By
Nora Burba Trulsson

Under a cloudless morning sky, 10 architecture students from Washington State University and their professor roll out yoga mats on the lawn of a secluded courtyard at Taliesin West (pictured), Frank Lloyd Wright’s winter camp and architectural compound in Scottsdale. For the next hour, the group is guided through poses, proper breathing and mindful meditation. The rest of the day is filled with a tour of this National Historic Landmark and UNESCO World Heritage Site, classwork in the compound’s original drafting studio and an exploration of desert shelters built by Wright’s apprentices and previous students. In the evening, before retiring to their rooms at Taliesin West, the group shares cooking duties in the central kitchen to create a six-course dinner.

This weeklong program is part of the Taliesin Institute, launched in 2022 by the Frank Lloyd Wright Foundation — which owns and operates Taliesin West and Taliesin, Wright’s original home and studio in Wisconsin — to engage university students and design professionals in learning experiences that channel Wright’s philosophies. “We are distilling Wright’s method of learning by doing, and using the site for experimentation,” says Jennifer Gray, an architectural historian who joined the foundation from Columbia University to launch and run the Taliesin Institute. “This is not a degree-granting program, but we collaborate with academic and professional groups to come up with programming that suits their needs.”

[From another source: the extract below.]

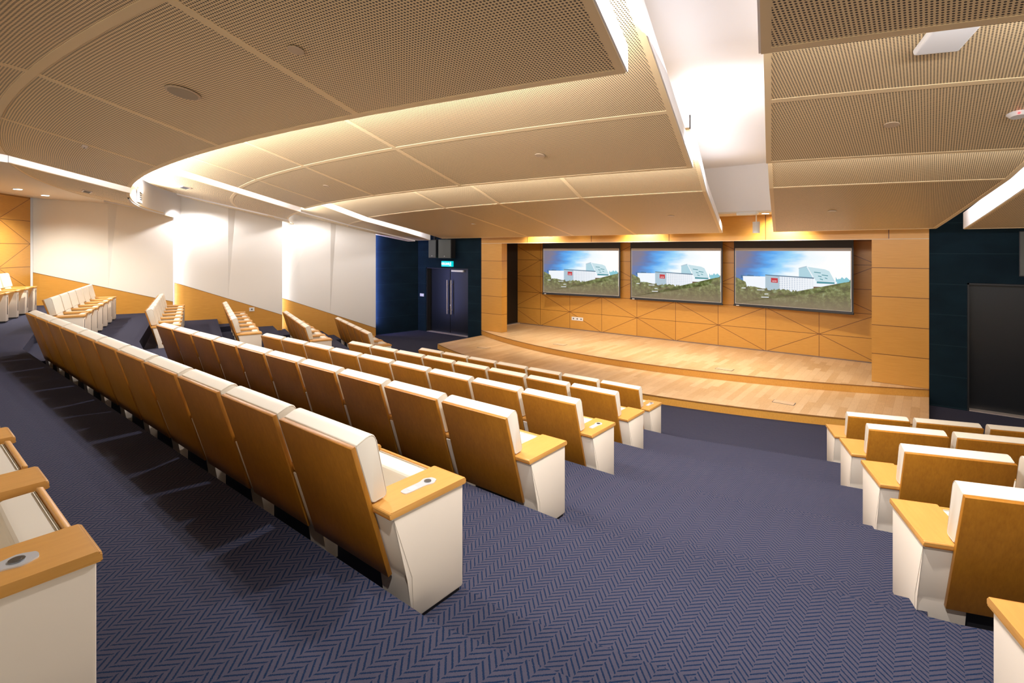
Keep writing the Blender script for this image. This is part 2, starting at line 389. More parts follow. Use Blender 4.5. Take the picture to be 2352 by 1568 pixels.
# exit sign
ex = thing('exit_sign', 'glowing green exit sign over the black double door', 'exit sign', (-13.68, 13.12, 2.585))
obj('housing', boxes(((-.27, 0, -.10), (.27, .1, .10)), bev=.008), mat('sign_teal', (.0, .35, .36), .4, emit=(.0, .42, .45), es=1.3), ex)
def text(name, s, size, loc, m, parent, rx=math.pi/2, rz=0, ext=.002):
    cu = bpy.data.curves.new(name, 'FONT'); cu.body = s; cu.size = size; cu.align_x = 'CENTER'; cu.align_y = 'CENTER'; cu.extrude = ext
    o = bpy.data.objects.new(name, cu); C.objects.link(o); o.location = loc; o.rotation_euler = (rx, 0, rz); o.data.materials.append(m)
    me = bpy.data.meshes.new_from_object(o.evaluated_get(bpy.context.evaluated_depsgraph_get())); bpy.data.objects.remove(o)
    o = bpy.data.objects.new(name, me); C.objects.link(o); o.location = loc; o.rotation_euler = (rx, 0, rz); o.parent = parent
    return o
M['sign_white'] = mat('sign_white', (.8, .95, .95), .4, emit=(.75, 1, 1), es=2.2)
text('lettering', 'KELUAR', .115, (-.05, -.004, 0), M['sign_white'], ex)
bm = bmesh.new(); cyl(bm, .013, (.215, -.006, .055), (.215, -.001, .055), 12)
for a, b, r in (((.21, .04), (.20, -.01), .011), ((.20, -.01), (.225, -.06), .007), ((.20, -.01), (.175, -.055), .007), ((.208, .035), (.235, .01), .005), ((.208, .035), (.18, .02), .005)):
    cyl(bm, r, (a[0], -.004, a[1]), (b[0], -.004, b[1]), 8)
obj('running_figure', bm, M['sign_white'], ex)
# loudspeakers
def speaker(loc, rz, w, h, label, tilt=0):
    t = thing('loudspeaker', label, 'speaker', loc, rz, 'black loudspeakers beside the stage'); t.rotation_euler = (tilt, 0, rz)
    obj('cabinet', boxes(((-w/2, 0, -h), (w/2, .30, 0)), bev=.012), M['black'], t)
    obj('grille', boxes(((-w/2+.015, -.012, -h+.02), (w/2-.015, .002, -.015)), bev=.004), M['speaker'], t)
    bm = bmesh.new(); cyl(bm, .013, (0, -.016, -h+.08), (0, -.012, -h+.08), 10); obj('badge', bm, M['chrome'], t)
    obj('bracket', boxes(((-.04, .12, -.01), (.04, .2, .40))), M['black'], t)
speaker((-13.96, 12.68, 3.46), .22, .33, .66, 'narrower black loudspeaker hanging left of the wider one above the exit sign')
speaker((-13.34, 12.70, 3.47), .22, .54, .68, 'wider black loudspeaker hanging above the green exit sign')
speaker((1.6, 12.58, 3.42), -.10, .75, .80, 'black loudspeaker over the right stage door, cut by the photo edge')
# ------------------------------------------------------------------ left wall: folded white panels over oak wainscot
def W(Y, o=0): return (-15.45-.34*(11.33-Y)+o*.947, Y-o*.322)
SEG = [  # start Y, fold Y, end Y, wainscot top at start / end
    (2.60, 4.12, 5.567, 2.49, 1.56), (5.60, 6.93, 8.393, 2.11, .97), (8.42, 9.86, 11.33, 1.50, .29)]
M['wall_oak'] = M['veneer_plain']
for k, (ya, yf, yb, za, zb) in enumerate(SEG):
    A, F, B = W(ya, -.24), W(yf, -.13), W(yb, 0); zf = za+(zb-za)*(yf-ya)/(yb-ya); T = 5.1
    Fp = W(yf, -.02); Ft = W(yf+.25, -.115)
    bm = bmesh.new()
    quad(bm, (*A, za), (*F, zf), (*Fp, T)); quad(bm, (*A, za), (*Fp, T), (*A, T))    # first leaf, its far top corner stands proud
    quad(bm, (*F, zf), (*Ft, T), (*Fp, T))                              # narrow facet, tapering to the foot
    quad(bm, (*F, zf), (*B, zb), (*B, T)); quad(bm, (*F, zf), (*B, T), (*Ft, T))     # second leaf, creased along its diagonal
    quad(bm, (*B, zb), (*W(yb, -.10), zb), (*W(yb, -.10), T), (*B, T))
    o = struct(obj('wall_left', bm, M['whitewall']))
    bm = bmesh.new(); r = .006
    quad(bm, (*A, -.1), (*F, -.1), (*F, zf), (*A, za)); quad(bm, (*F, -.1), (*B, -.1), (*B, zb), (*F, zf))
    quad(bm, (*B, -.1), (*W(yb, -.10), -.1), (*W(yb, -.10), zb), (*B, zb))
    struct(obj('wall_left_wainscot', bm, M['veneer_plain'], uvf=lambda c, f: (c.y/1.4, c.z/.9)))
    bm = bmesh.new()
    for p, q, zp, zq in ((A, F, za, zf), (F, B, zf, zb)):
        quad(bm, (p[0]+.004, p[1]-.001, zp-.006), (q[0]+.004, q[1]-.001, zq-.006), (q[0]+.004, q[1]-.001, zq+.006), (p[0]+.004, p[1]-.001, zp+.006))
    struct(obj('trim_wainscot', bm, mat('shadow_gap', (.15, .06, .015), .6)))
    # LED strip hidden behind the projecting end of the leaf
    a = W(yb+.03, -.12)
    strip('wall_led', (*a, max(zb-.9, .4)), (*a, 4.45), 9 if k < 2 else 60, (-.25, 1, 0), .05, COOL if k < 2 else (.36, .40, 1))
vwall('wall_left_backing', (-19.4, .5), (-15.98, 10.9), -.1, 5.2, M['white'], None, .1)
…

The Taliesin Institute is both a nod to the past and a glimpse of the future for Taliesin West, founded by Wright in 1937 on several hundred acres at the base of the McDowell Mountains. For decades, Wright worked with apprentices, collectively known as the Fellowship, to build and maintain Taliesin and Taliesin West and to work in the drafting studio on his architectural commissions. Particularly at Taliesin West, which he called a “camp,” Wright experimented with materials and forms, mining the desert for inspiration. The hardy band of apprentices — who lived on-site in tents, shelters, cottages and apartments — gained hands-on knowledge about site planning, construction and design, not to mention practical skills such as cooking and landscaping. The arts were encouraged via musical and dance performances, painting, sculpture, weaving and more. After Wright’s death in 1959, the apprentices carried on his architectural practice as Taliesin Associated Architects; by the 1990s, the apprentice program morphed into a formalized, accredited and degree-granting school.

However, in 2003, the architectural practice disbanded, and in 2020, the school parted ways with the foundation and moved to a different location. “The Taliesin Institute is not intended to replace the former school,” Gray says, “but we want this site to continue being an active learning space, like Wright originally intended.”

Gray points out that the Taliesin Institute isn’t strictly about architectural studies. More esoteric explorations are encouraged, following Wright’s example of being interested in the arts, society, politics, sustainability and more. The Washington State group, led by professor Ayad Rahmani, blended in literature while soaking in Taliesin West’s angular and organic architecture. The group read works by Ralph Waldo Emerson, Henry David Thoreau and other American writers. “The idea was to explore what Wright and literature were grappling with during the architect’s time,” Rahmani says. “In his day, Wright was not just educating architects; he was educating humans.”

Another group, from Arizona State University’s humanities department, explored sound at Taliesin West, “sound-mapping” and recording everything from the crunch of gravel on walkways to acoustics inside buildings, proving architecture can be enjoyed via sound as well as sight. And University of Pennsylvania students spent several days learning about concrete preservation by doing chemical tests and scans of Taliesin West’s desert masonry walls, then built a sample wall of desert masonry concrete using the same methods the apprentices used to build the site in the 1930s and ’40s.

To date, more than two dozen schools and close to
700 students have participated in the programs at Taliesin West, staying for as little as a day or as long as a month. During hot months, the programs move to Taliesin in Wisconsin. While most of the programming is geared toward academics and design professionals, there are opportunities for the public in the institute’s online and in-person lectures and classes. Outside of the Taliesin Institute, Taliesin West’s tours are a good way for individuals to learn about Wright and his architecture, and the site’s public programming includes regularly scheduled concerts, lectures and film screenings, not to mention yoga and tai chi classes and sunset happy hours. 

Back on the lawn, the Washington State students finish up their downward dogs and sun salutations, their minds recalibrated and ready to soak up knowledge. “The goal of the Taliesin Institute is to create a community of learners,” Gray says, “and, in the process, to raise awareness not only about architecture, but about ourselves and our society.”